Julie's memories return. She fights the Wild's forces with the ogre's wand, transforming giants into rabbits and surrounding trees into a meadow. Through Gothel, the Wild concedes defeat and offers Julie her heart's desire. A castle materializes, and behind a curtain Julie finds a blind man with thorn scars: her father, Rapunzel's prince. He recounts the full history: Zel devised a plan in which her prince would position himself at the well so the Wild would bring Rapunzel to him, letting her wish before her tears cured his blindness and reset the story. After countless attempts, he leapt into the well before her tears reached him. Rapunzel wished the Wild away, but her prince was trapped inside.

Julie spends an afternoon with her father in a castle filled with everything she has ever wanted. She then finds a forbidden door marked "Room Thirteen" with the motel's hardware. The Wild is offering her a perfect life with her father in exchange for staying. Remembering that her mother chose reality and her father sacrificed himself for that choice, Julie decides a life where she can make her own story is worth more than an eternal, scripted paradise. She says goodbye, but the door is locked. She uses Zel's key to open it.

Julie passes through the overgrown motel and finds the well. Wishing the Wild gone might endanger everyone inside, and wishing it never happened would erase meaningful experiences.
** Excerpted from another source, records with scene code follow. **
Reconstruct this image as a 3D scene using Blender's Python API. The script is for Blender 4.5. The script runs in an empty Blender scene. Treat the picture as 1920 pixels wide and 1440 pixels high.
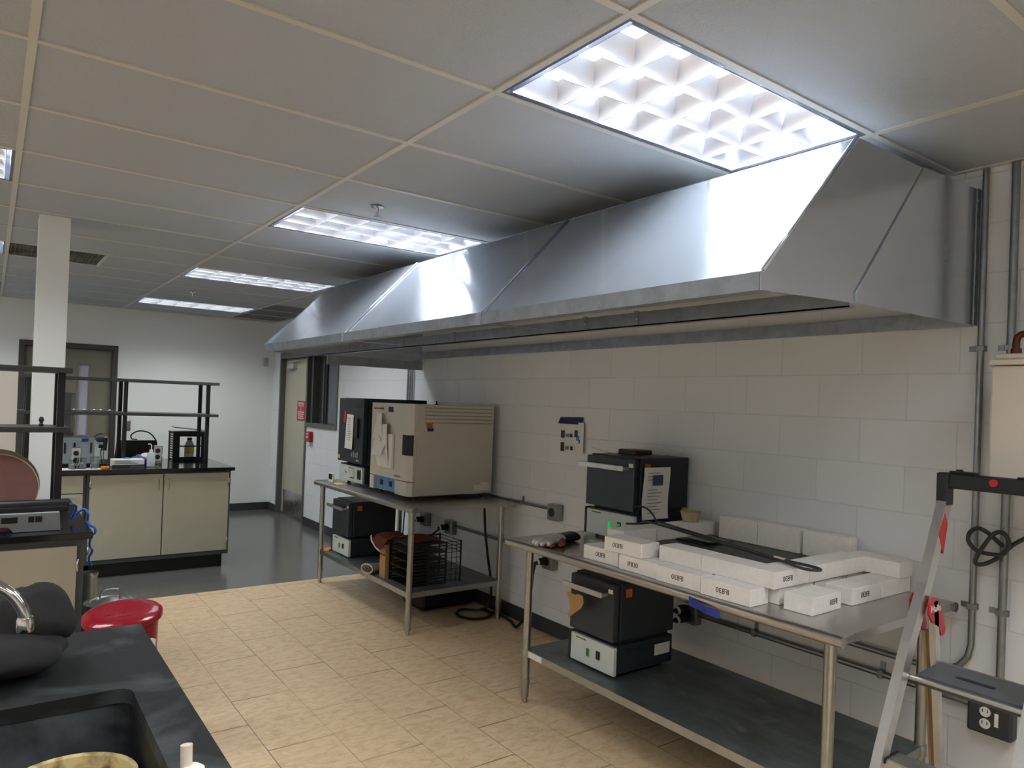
import bpy, bmesh, math, random
from mathutils import Vector, Matrix
random.seed(7)
C = bpy.context.scene.collection
S = bpy.context.scene
PI = math.pi

# ------------------------------------------------------------------ camera
F, YAW, PITCH, ROLL, DX, DY = 1342.38, 0.6377, 0.0062, 0.0369, 16.07, 30.43
cam = bpy.data.cameras.new('camera'); co = bpy.data.objects.new('camera', cam); C.objects.link(co)
cam.sensor_fit = 'HORIZONTAL'; cam.sensor_width = 36; cam.lens = F / 1920 * 36
cam.shift_x = -DX / 1920; cam.shift_y = DY / 1920; cam.clip_start = 0.02
fw = Vector((math.sin(YAW) * math.cos(PITCH), math.cos(YAW) * math.cos(PITCH), math.sin(PITCH)))
rt = Vector((math.cos(YAW), -math.sin(YAW), 0)); up = rt.cross(fw)
r2 = math.cos(ROLL) * rt + math.sin(ROLL) * up; u2 = -math.sin(ROLL) * rt + math.cos(ROLL) * up
co.matrix_world = Matrix((( r2.x, u2.x, -fw.x, -0.066), (r2.y, u2.y, -fw.y, -1.3246), (r2.z, u2.z, -fw.z, 1.5805), (0, 0, 0, 1)))
S.camera = co

# ------------------------------------------------------------------ world and exposure
w = bpy.data.worlds.new('world'); S.world = w; w.use_nodes = True
w.node_tree.nodes['Background'].inputs[0].default_value = (0.02, 0.02, 0.02, 1)
S.view_settings.view_transform = 'Standard'; S.view_settings.look = 'None'
S.view_settings.gamma = 1; S.view_settings.use_curve_mapping = False
S.view_settings.exposure = 0.66
LAMP = 30.0          # strength of the fluorescent lamps in the ceiling lights
LAMP_COL = (0.925, 0.972, 1.0, 1)
S.cycles.max_bounces = 8; S.cycles.diffuse_bounces = 5; S.cycles.glossy_bounces = 4
S.cycles.transparent_max_bounces = 8; S.cycles.sample_clamp_indirect = 6

# ------------------------------------------------------------------ materials
def lin(c):
    return tuple(((v / 255) / 12.92 if v / 255 <= 0.04045 else ((v / 255 + 0.055) / 1.055) ** 2.4) for v in c)
def mat(name, col, rough=0.6, metal=0.0, bump=None, var=None, spec=0.5, trans=0, aniso=0, stretch=None, ior=1.45, alpha=1, emit=None, stain=None):
    m = bpy.data.materials.new(name); m.use_nodes = True; nt = m.node_tree; N = nt.nodes; L = nt.links
    b = N['Principled BSDF']; c = lin(col)
    b.inputs['Base Color'].default_value = (*c, 1); b.inputs['Roughness'].default_value = rough
    b.inputs['Metallic'].default_value = metal; b.inputs['Specular IOR Level'].default_value = spec
    b.inputs['Transmission Weight'].default_value = trans; b.inputs['IOR'].default_value = ior
    b.inputs['Alpha'].default_value = alpha; b.inputs['Anisotropic'].default_value = aniso
    if emit: b.inputs['Emission Color'].default_value = (*lin(col), 1); b.inputs['Emission Strength'].default_value = emit
    tc = N.new('ShaderNodeTexCoord'); vec = tc.outputs['Object']
    if stretch:
        mp = N.new('ShaderNodeMapping'); mp.inputs['Scale'].default_value = stretch; L.new(vec, mp.inputs[0]); vec = mp.outputs[0]
    last = None
    if var:
        n = N.new('ShaderNodeTexNoise'); n.inputs['Scale'].default_value = var[0]; n.inputs['Detail'].default_value = 6; n.inputs['Roughness'].default_value = 0.65
        L.new(vec, n.inputs['Vector'])
        mx = N.new('ShaderNodeMix'); mx.data_type = 'RGBA'
        r = N.new('ShaderNodeMapRange'); r.inputs[1].default_value = 0.3; r.inputs[2].default_value = 0.7; L.new(n.outputs[0], r.inputs[0])
        L.new(r.outputs[0], mx.inputs[0])
        c2 = lin(var[2]) if len(var) > 2 else tuple(v * (1 - var[1]) for v in c)
        c1 = c if len(var) > 2 else tuple(min(1, v * (1 + var[1] * .6)) for v in c)
        mx.inputs[6].default_value = (*c1, 1); mx.inputs[7].default_value = (*c2, 1)
        last = mx.outputs[2]; L.new(last, b.inputs['Base Color'])
        if metal > 0.5:
            rr = N.new('ShaderNodeMapRange'); rr.inputs[3].default_value = rough * .8; rr.inputs[4].default_value = rough * 1.25
            L.new(n.outputs[0], rr.inputs[0]); L.new(rr.outputs[0], b.inputs['Roughness'])
    if stain:      # (scale, threshold, colour): blotches with a shape of their own
        n2 = N.new('ShaderNodeTexNoise'); n2.inputs['Scale'].default_value = stain[0]; n2.inputs['Detail'].default_value = 8; n2.inputs['Distortion'].default_value = 0.6
        L.new(vec, n2.inputs['Vector'])
        r = N.new('ShaderNodeMapRange'); r.inputs[1].default_value = stain[1]; r.inputs[2].default_value = stain[1] + 0.16; r.inputs[4].default_value = stain[3] if len(stain) > 3 else .8
        L.new(n2.outputs[0], r.inputs[0])
        mx = N.new('ShaderNodeMix'); mx.data_type = 'RGBA'; L.new(r.outputs[0], mx.inputs[0])
        if last: L.new(last, mx.inputs[6])
        else: mx.inputs[6].default_value = (*c, 1)
        mx.inputs[7].default_value = (*lin(stain[2]), 1); L.new(mx.outputs[2], b.inputs['Base Color'])
    if bump:
        n = N.new('ShaderNodeTexNoise'); n.inputs['Scale'].default_value = bump[0]; n.inputs['Detail'].default_value = 3
        L.new(vec, n.inputs['Vector'])
        bp = N.new('ShaderNodeBump'); bp.inputs['Strength'].default_value = bump[1]; bp.inputs['Distance'].default_value = bump[2] if len(bump) > 2 else 0.002
        L.new(n.outputs[0], bp.inputs['Height']); L.new(bp.outputs[0], b.inputs['Normal'])
    return m

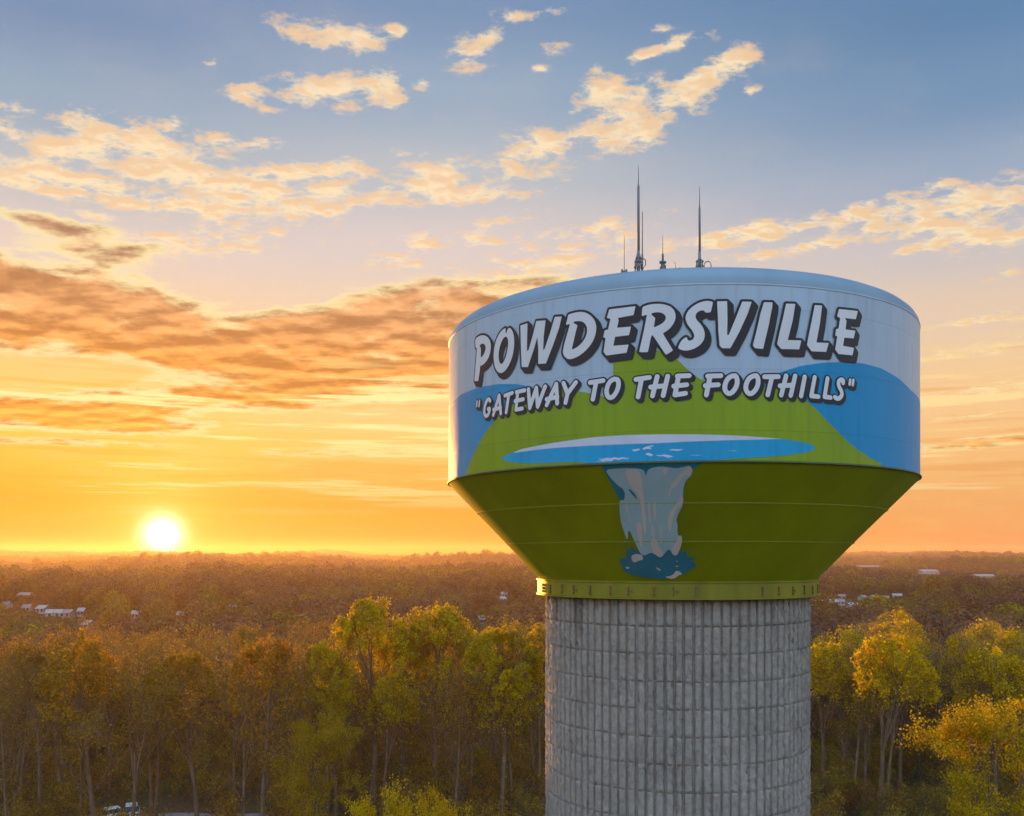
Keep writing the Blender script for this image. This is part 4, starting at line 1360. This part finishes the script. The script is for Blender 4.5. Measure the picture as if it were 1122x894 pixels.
def parked_car(u, d, rz, label):
    x = (u - CX) / F * d
    o = empty('parked_car', (x, d, ground_z(x, d) + .03), rz)
    tag(o, label, 'car')
    # body shell: cross-sections along the length (x forward): half width, sill z, shoulder z
    sec = [(-2.25, .70, .42, .78), (-2.1, .82, .30, .92), (-1.3, .88, .24, .98), (0, .90, .22, .97), (1.1, .89, .24, .93), (1.9, .82, .30, .80), (2.22, .68, .40, .66)]
    v, f = [], []
    for (X, w, z0, z1) in sec:
        v += [(X, -w * .9, z0), (X, -w, (z0 + z1) / 2), (X, -w * .9, z1), (X, 0, z1 + .04), (X, w * .9, z1), (X, w, (z0 + z1) / 2), (X, w * .9, z0), (X, 0, z0 - .02)]
    for i in range(len(sec) - 1):
        for j in range(8):
            f.append((i * 8 + j, (i + 1) * 8 + j, (i + 1) * 8 + (j + 1) % 8, i * 8 + (j + 1) % 8))
    f += [tuple(range(8)), tuple((len(sec) - 1) * 8 + j for j in range(8))[::-1]]
    mesh_obj('body', v, f, M['car_paint'], o, True)
    # cabin: glass band and painted roof
    lo = [(-1.75, .76), (-.9, .80), (.45, .80), (1.15, .76)]
    hi = [(-1.25, .60), (-.8, .64), (.2, .64), (.45, .60)]
    v = [(X, s_ * w, .95) for s_ in (-1, 1) for X, w in lo] + [(X, s_ * w, 1.40) for s_ in (-1, 1) for X, w in hi]
    f = []
    for s_ in (0, 1):
        for i in range(3):
            f.append((s_ * 4 + i, s_ * 4 + i + 1, 8 + s_ * 4 + i + 1, 8 + s_ * 4 + i))
    f += [(0, 4, 12, 8), (3, 7, 15, 11)]
    mesh_obj('window_band', v, f, M['glass'], o)
    v = [(X, s_ * w, 1.405) for s_ in (-1, 1) for X, w in hi] + [(X * .97, s_ * w * .85, 1.47) for s_ in (-1, 1) for X, w in hi]
    f = [(0, 1, 9, 8), (1, 2, 10, 9), (2, 3, 11, 10), (4, 12, 13, 5), (5, 13, 14, 6), (6, 14, 15, 7), (8, 9, 13, 12), (9, 10, 14, 13), (10, 11, 15, 14), (0, 8, 12, 4), (3, 7, 15, 11)]
    mesh_obj('roof', v, f, M['car_paint'], o)
    for X in (-1.4, 1.4):
        for s_ in (-1, 1):
            w = MB().tube([(X, s_ * .72, .31), (X, s_ * .90, .31)], .31, 18).build('wheel', M['tyre'], o)
            MB().tube([(X, s_ * .89, .31), (X, s_ * .915, .31)], .19, 14).build('rim', M['rim'], w)
    for s_ in (-1, 1):
        MB().box((2.12, s_ * .55, .66), (.07, .14, .07)).build('headlight', M['lampglass'], o)
    return o


parked_car(118, 104.6, -2.5, 'white car parked side on behind the first trunks')
parked_car(144, 106.0, -1.2, 'white car catching warm light, parked beside the other car')

# ------------------------------------------------------------------ sun, sky, air
SUN_AZ = math.degrees(math.atan((178 - CX) / F))
SUN_EL = 1.2
sd = Vector((math.sin(R_(SUN_AZ)) * math.cos(R_(SUN_EL)), math.cos(R_(SUN_AZ)) * math.cos(R_(SUN_EL)), math.sin(R_(SUN_EL))))
sl = bpy.data.lights.new('sun', 'SUN')
sl.energy = 4.2
sl.angle = R_(.55)
sl.color = (1.0, .40, .055)
so = bpy.data.objects.new('sun', sl)
so.rotation_euler = sd.to_track_quat('Z', 'Y').to_euler()
so.location = (0, 0, 80)
col.objects.link(so)

world = bpy.data.worlds.new("World")
scene.world = world
world.use_nodes = True
nt = world.node_tree
nt.nodes.clear()
L = nt.links.new


def math_(op, a, b=None, c=None, clamp=False):
    n = N(nt, 'ShaderNodeMath', operation=op); n.use_clamp = clamp
    for i, x in enumerate((a, b, c)):
        if x is None: continue
        if isinstance(x, (int, float)): n.inputs[i].default_value = x
        else: L(x, n.inputs[i])
    return n.outputs[0]


def vmath(op, a, b=None, scale=None):
    n = N(nt, 'ShaderNodeVectorMath', operation=op)
    for i, x in enumerate((a, b)):
        if x is None: continue
        if isinstance(x, (tuple, list, Vector)): n.inputs[i].default_value = x
        else: L(x, n.inputs[i])
    if scale is not None:
        if isinstance(scale, (int, float)): n.inputs['Scale'].default_value = scale
        else: L(scale, n.inputs['Scale'])
    return n


def smooth(x, a, b, lo=0.0, hi=1.0):
    n = N(nt, 'ShaderNodeMapRange', interpolation_type='SMOOTHSTEP')
    for k, v in (('From Min', a), ('From Max', b), ('To Min', lo), ('To Max', hi)): n.inputs[k].default_value = v
    L(x, n.inputs['Value'])
    return n.outputs[0]


def mixc(f, a, b, mode='MIX'):
    n = N(nt, 'ShaderNodeMix', data_type='RGBA', blend_type=mode)
    for k, x in (('Factor', f), ('A', a), ('B', b)):
        s_ = [i for i in n.inputs if i.name == k and (i.type == ('VALUE' if k == 'Factor' else 'RGBA'))][0]
        if isinstance(x, (int, float)): s_.default_value = x
        elif isinstance(x, tuple): s_.default_value = x
        else: L(x, s_)
    return [o_ for o_ in n.outputs if o_.type == 'RGBA'][0]


def ramp(x, stops, interp='EASE'):
    n = N(nt, 'ShaderNodeValToRGB'); n.color_ramp.interpolation = interp
    e = n.color_ramp.elements
    while len(e) < len(stops): e.new(.5)
    for i, (p, c) in enumerate(sorted(stops)):
        e[i].position = p; e[i].color = c
    L(x, n.inputs['Fac'])
    return n.outputs['Color']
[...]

She whispers, "I wish the wish that is dearest to my heart" (251). Zel emerges from the woods, exhausted. In a flash, Julie, Zel, and Gothel are back at their dinner table, the Wild once again a small tangle under Julie's bed.

Three weeks later, life has returned to normal. Boots has Precious, Gillian prepares for band tryouts with new confidence, and Julie no longer cares about Kristen's mockery. She whispers "Wish me luck, Dad" (260) to the illustrations in her locker and heads to class. In an epilogue, Linda, the town librarian, shelves 24 new fairy-tale books whose titles match Julie's adventures, revealing she wished for new stories born from the old.